In memory of
Professor Joyce Goodman (MBE)

It is fitting that Winchester provides the location for a conference in her honour as Joyce was the founder in 2002 of the Centre for History of Women’s Education (CHWE) at the University of Winchester, a network that exemplifies Joyce’s commitment to making connections and mentoring the development of scholars, scholarship and friendship both within and beyond the academy.
Joyce’s career as Professor of History of Education encompassed range of University leadership roles, including Assistant Vice-Chancellor, Dean, and Director of Research and Knowledge Transfer. Joyce also assumed posts of responsibility in national and transnational networks as the editor of History of Education, President of the History of Education Society UK, and secretary of the International Standing Conference for the History of Education. She was a member of CERLIS (Centre de Recherche sur les Liens Sociaux) and served on the advisory board of the Albert Greenfield Digital Centre for the History of Women’s Education at Bryn Mawr College, USA.

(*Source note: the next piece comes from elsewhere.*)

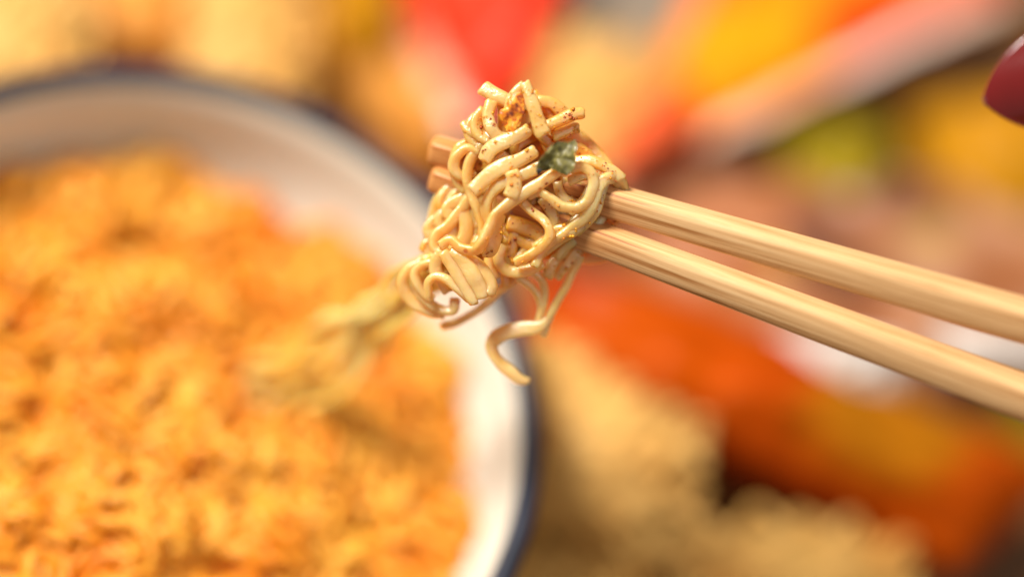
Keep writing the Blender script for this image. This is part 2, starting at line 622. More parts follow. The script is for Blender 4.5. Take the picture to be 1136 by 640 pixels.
# --- extra turns gripped round the two sticks
strand(Cc([(660, 95), (620, 150), (598, 230), (580, 300), (520, 380), (455, 440)]), [-1, -4.5, -5, -1], [12, 13, 12], [0.3, 0.1, 0.3])
strand(Cc([(600, 75), (555, 130), (520, 200), (470, 270), (430, 330)]), [-2, -3.5, -1], [13, 13], [0.2, 0.4])
strand(Cc([(640, 300), (600, 370), (540, 430), (460, 480), (380, 540), (330, 600)]), [5, 1, 3], [12, 12], [0.3, 0.1])
strand(Cc([(330, 130), (350, 200), (400, 250), (470, 260), (520, 220)]), [-1, -2, -1], [12, 12], [0.2, 0.5])
# --- behind and under the sticks
strand(Cc([(540, 330), (610, 350), (660, 355), (720, 330)]), [10, 9], 22, 0.0)
strand(Cc([(420, 560), (520, 600), (610, 590), (680, 560)]), [12, 10], [20, 14], 0.0)
strand(Cc([(520, 480), (450, 570), (380, 650), (330, 720)]), [5, 7], 15, 0.1)
strand(Cc([(420, 470), (360, 560), (300, 640), (270, 720)]), [3, 5], 15, 0.2)
strand(Cc([(20, 380), (100, 400), (190, 440), (250, 500)]), [1, 2], 19, 0.1, mat=M_NOODLE_IN)
strand(Cc([(0, 480), (80, 470), (160, 500), (220, 560)]), [3, 3], 15, 0.1, mat=M_NOODLE_IN)
strand(Cc([(60, 360), (60, 450), (40, 560), (20, 640)]), [2, 3], 15, 0.2, mat=M_NOODLE_IN)
strand(B([(600, 70), (640, 100), (690, 130), (735, 130)]), [3, 3], 15, 0.2, mat=M_NOODLE_IN)
strand(B([(600, 130), (590, 180), (620, 215), (680, 215), (730, 190)]), [2, 2, 1], 15, 0.3)
strand(B([(575, 110), (560, 160), (555, 200), (575, 240)]), [2, 3], 12, 0.4)
# --- left hand curls (further from the lens, softer)
strand(A([(355, 265), (300, 300), (262, 345), (250, 405), (262, 465), (292, 530), (308, 600), (305, 650)]), [0, 0, 2, 2], [13, 13, 12], [0.3, 0.3, 0.5])
strand(A([(290, 320), (245, 305), (208, 335), (205, 380), (235, 405), (275, 390)]), [0, 1, 3], [13, 14, 12], [0.6, 0.4])
strand(A([(300, 280), (250, 285), (215, 310), (200, 360), (215, 420), (240, 450)]), [3, 4], [14, 13], 0.3)
strand(A([(390, 370), (340, 385), (240, 420), (200, 460), (170, 510), (160, 570), (190, 630)]), [8, 9, 10], [16, 17], 0.2)
strand(A([(390, 370), (340, 385), (290, 450), (240, 480), (200, 530), (185, 590), (180, 650)]), [6, 8], [17, 16], 0.2)
strand(A([(390, 370), (340, 385), (215, 430), (165, 470), (135, 530), (130, 600), (150, 660)]), [11, 13], [18, 16], 0.2)
strand(A([(390, 370), (340, 385), (330, 480), (290, 540), (230, 580), (180, 600), (140, 640)]), [5, 8], [15, 16], 0.3)
strand(A([(390, 370), (340, 385), (330, 560), (300, 600), (240, 640), (200, 650)]), [3, 6], [15, 15], 0.2)
strand(A([(390, 370), (340, 385), (340, 420), (300, 470), (280, 530), (290, 590)]), [2, 4], [16, 15], 0.2)
# --- wavy strands draping down the left side
for q in range(13):
    t = np.linspace(0, 1, 22)
    f = q / 12
    x0, y0 = 514 + 52 * f, 172 + 40 * rng.uniform(0, 1)
    x1, y1 = 482 + 48 * f, 292 + 22 * rng.uniform(-1, 1)
    ph = rng.uniform(0, 6.28)
    amp = rng.uniform(4, 8)
    cyc = rng.uniform(2.5, 4) * 6.283
    xs = x0 + (x1 - x0) * t - 12 * np.sin(t * math.pi) * (1 - f) + amp * np.sin(t * cyc + ph)
    ys = y0 + (y1 - y0) * t + amp * .6 * np.cos(t * cyc + ph)
    strand(list(zip(xs, ys)), list(10 - 6 * f + rng.uniform(-2, 2, 4)), rng.uniform(11, 14), list(rng.uniform(-.7, .7, 4)), mat=M_NOODLE if q % 2 else M_NOODLE_IN, keep=False)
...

Joyce was an honorary member of Network 17 of the European Educational Research Association (EERA) and was awarded an MBE for services to higher education in 2011. A survey of Joyce’s extensive output of scholarly work reveals her intellectual generosity as a collaborator major in publications in the field, notably Gender, Colonialism and Education: the Political Experience of Education; Women and Education, 1800-1980 (Woburn Press 2002) and the four volume Women and Education: Major Themes in Education (Routledge 2011) with Jane Martin, and Girls’ Secondary Education in the Western World (Palgrave 2010/2014), with James Albisetti and Rebecca Rogers. Joyce’s numerous articles and chapters illustrate her breadth of interest in topics such as the League of Nations, the International Committee of Intellectual Co-operation, women’s organisations and travellers as Reta Oldham, Laura Dreyfus Barney and cinematographer Suzanne Karpeles.
Throughout her work runs the theme of transnational exchanges and encounters. Joyce’s intellectual horizons were also without borders as she explored different philosophical, methodological and theoretical approaches to histories of education as illustrated in her recent contribution to Folds of Past, Present and Future: Reconfiguring Contemporary Histories of Education, (Berlin, Boston: De Gruyter Oldenbourg, 2021) and editorial to the special edition of Women’s History Review: Turns and Twists in Histories of Women’s Education (2019), and latterly in her interest in posthumanist strategies that orient the researcher to how human beings come into relation with one another and with non-human life with consequences for notions of temporality and context.